(Records excerpted from a collection)
-- -- --

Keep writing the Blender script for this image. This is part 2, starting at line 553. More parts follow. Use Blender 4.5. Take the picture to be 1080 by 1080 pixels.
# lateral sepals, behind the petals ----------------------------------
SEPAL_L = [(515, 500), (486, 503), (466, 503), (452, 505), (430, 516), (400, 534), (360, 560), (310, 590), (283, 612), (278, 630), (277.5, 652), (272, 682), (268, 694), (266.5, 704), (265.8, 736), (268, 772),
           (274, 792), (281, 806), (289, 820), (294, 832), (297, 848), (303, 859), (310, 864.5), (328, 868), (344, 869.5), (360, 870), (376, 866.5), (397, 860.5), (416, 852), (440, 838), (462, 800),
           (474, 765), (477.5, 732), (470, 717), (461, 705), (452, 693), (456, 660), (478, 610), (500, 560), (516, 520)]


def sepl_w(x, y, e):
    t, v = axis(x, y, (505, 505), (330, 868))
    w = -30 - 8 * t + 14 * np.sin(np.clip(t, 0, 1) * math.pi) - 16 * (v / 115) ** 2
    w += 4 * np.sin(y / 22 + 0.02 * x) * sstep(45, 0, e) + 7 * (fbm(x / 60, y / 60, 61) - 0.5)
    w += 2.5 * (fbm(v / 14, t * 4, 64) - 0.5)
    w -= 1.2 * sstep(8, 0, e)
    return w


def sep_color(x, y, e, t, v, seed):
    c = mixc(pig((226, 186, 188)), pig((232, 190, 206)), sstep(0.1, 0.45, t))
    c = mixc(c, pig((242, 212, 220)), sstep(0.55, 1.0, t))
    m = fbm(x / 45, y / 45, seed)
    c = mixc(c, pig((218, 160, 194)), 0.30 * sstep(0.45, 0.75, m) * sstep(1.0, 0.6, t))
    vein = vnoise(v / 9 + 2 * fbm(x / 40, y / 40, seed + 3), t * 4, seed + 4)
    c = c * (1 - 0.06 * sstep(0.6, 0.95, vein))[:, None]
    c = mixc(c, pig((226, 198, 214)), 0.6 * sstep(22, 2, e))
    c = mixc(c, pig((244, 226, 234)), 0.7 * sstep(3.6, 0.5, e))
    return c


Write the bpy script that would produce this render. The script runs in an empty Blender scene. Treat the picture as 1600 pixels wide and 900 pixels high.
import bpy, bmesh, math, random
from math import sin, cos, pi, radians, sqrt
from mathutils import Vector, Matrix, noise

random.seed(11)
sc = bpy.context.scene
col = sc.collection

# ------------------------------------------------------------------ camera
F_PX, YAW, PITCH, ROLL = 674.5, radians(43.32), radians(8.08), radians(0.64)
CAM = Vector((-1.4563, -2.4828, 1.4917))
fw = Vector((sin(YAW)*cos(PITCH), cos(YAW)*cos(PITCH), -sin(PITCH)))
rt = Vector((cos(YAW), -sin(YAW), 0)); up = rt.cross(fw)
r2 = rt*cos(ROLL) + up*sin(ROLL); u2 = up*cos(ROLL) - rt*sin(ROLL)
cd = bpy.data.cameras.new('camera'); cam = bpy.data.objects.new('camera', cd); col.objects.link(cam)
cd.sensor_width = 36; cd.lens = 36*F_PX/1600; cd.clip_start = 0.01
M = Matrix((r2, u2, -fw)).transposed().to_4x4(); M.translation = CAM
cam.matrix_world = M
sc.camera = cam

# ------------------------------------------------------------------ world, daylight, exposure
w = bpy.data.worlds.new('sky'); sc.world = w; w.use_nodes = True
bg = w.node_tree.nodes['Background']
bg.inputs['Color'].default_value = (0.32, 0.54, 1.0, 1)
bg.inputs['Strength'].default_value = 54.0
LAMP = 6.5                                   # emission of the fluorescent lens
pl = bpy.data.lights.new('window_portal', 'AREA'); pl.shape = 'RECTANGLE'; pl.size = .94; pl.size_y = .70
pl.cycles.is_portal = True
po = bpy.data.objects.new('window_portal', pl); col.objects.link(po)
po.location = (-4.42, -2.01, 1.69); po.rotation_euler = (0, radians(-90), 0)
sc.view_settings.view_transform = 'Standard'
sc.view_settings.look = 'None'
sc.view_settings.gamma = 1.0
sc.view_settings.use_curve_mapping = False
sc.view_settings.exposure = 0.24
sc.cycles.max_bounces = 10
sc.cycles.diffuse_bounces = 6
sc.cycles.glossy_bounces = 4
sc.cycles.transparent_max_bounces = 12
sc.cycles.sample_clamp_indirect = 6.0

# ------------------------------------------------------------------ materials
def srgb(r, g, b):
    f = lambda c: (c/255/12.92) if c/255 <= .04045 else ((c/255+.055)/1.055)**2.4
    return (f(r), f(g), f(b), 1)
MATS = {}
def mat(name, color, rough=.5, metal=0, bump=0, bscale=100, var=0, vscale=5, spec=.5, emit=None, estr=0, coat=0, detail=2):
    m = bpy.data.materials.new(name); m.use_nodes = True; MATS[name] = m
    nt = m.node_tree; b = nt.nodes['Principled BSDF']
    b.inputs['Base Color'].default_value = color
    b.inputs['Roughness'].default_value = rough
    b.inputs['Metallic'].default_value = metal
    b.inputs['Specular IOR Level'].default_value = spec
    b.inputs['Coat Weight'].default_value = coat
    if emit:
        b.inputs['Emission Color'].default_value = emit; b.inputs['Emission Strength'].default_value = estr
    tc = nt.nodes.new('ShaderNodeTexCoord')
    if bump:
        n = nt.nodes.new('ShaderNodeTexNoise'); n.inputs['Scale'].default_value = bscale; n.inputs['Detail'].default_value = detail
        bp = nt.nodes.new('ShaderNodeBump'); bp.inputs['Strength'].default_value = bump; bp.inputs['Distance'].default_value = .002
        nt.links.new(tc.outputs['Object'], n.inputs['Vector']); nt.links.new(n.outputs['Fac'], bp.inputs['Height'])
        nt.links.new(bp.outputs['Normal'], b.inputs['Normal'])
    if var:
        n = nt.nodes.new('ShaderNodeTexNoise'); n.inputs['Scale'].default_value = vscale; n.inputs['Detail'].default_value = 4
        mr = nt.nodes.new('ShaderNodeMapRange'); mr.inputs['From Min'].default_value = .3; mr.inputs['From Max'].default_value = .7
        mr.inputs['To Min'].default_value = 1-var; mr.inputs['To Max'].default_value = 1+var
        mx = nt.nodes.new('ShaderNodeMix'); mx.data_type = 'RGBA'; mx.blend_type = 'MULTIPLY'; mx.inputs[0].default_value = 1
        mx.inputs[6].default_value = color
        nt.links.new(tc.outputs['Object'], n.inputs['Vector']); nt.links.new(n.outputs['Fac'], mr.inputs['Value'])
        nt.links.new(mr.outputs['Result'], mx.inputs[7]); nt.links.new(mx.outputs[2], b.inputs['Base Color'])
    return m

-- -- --

_Exercise aim_: Exactly and only the lines from the line that contains "Write the bpy" through the line that contains "col = sc.collection" are to be repeated as they stand.

_Full solution_:
Write the bpy script that would produce this render. The script runs in an empty Blender scene. Treat the picture as 1600 pixels wide and 900 pixels high.
import bpy, bmesh, math, random
from math import sin, cos, pi, radians, sqrt
from mathutils import Vector, Matrix, noise

random.seed(11)
sc = bpy.context.scene
col = sc.collection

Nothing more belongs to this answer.